Tillich is by no means the most accessible of contemporary theologians. However, this collection of his sermons speaks immediately to everyman. He speaks perceptively of the dilemmas and anxieties of human existence, pointing emphatically to God as the source of salvation from human frustration and guilt. He delivers poignant critiques of modernistic attitudes, distancing himself firmly from the old liberal school of the 19th century and destroying the enlightenment illusion of progress, directing our hopes to God instead.
I must confess that it was against my better judgment that I allowed this little collection of sermons to affect me: I am an evangelical, whereas Tillich belongs to a decidedly more liberal stream of theology to say the least! This is not to say he does not speak like an evangelical, just that I couldn't escape the feeling of intellectual dishonesty as I enjoyed Tillich's writings with the nagging suspicion that he didn't mean anything like the same thing by his use of particular theological terms as I mean. A read of Tillich's far less digestable Systematic Theology will enlighten you as to his philosophy of symbolism in religious language. He clearly maintains that the Christian faith alone can exclusively lay claim to truth; yet the language of Christian doctrine, whilst irreplaceable, is only symbolic, participating in what it represents yet, nevertheless, incapable of objectively describing what it represents. The evangelical might well benefit from reading 'Shaking of the Foundations' if he can overlook this tension; the non-conservative will not need to.
Tillich was a bundle of contradictions, in a sense. He argues passionately for the truth of the Christian gospel, yet he was hardly ever known to go to church, except to preach, perhaps. He is also reputed to have had a string of affairs. I suppose the greatest comfort one can draw from that is that Tillich certainly knew what he was talking about when, along with St. Paul, he affirmed the pervading despair and tension that characterizes human existence.

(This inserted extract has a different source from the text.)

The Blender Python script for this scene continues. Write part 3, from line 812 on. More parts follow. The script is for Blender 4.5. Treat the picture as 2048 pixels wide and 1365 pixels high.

The most impressing sermons contained in the book are: 'Shaking of the Foundations' in which the preacher lambasts the naive optimism of the enlightenment and prophetically challenges modernism with the warning of a 'shaking of the foundations' which will expose the bankruptcy of confidence in modern progress, leaving the (E)ternal standing; 'The Witness of the Spirit to the Spirit' on the subject of the Christian's assurance; and 'You Are Accepted', a life-giving exposition of Paul's thought on sin and grace in Romans 5:20: here also is Tillich at his most perceptive and penetrating.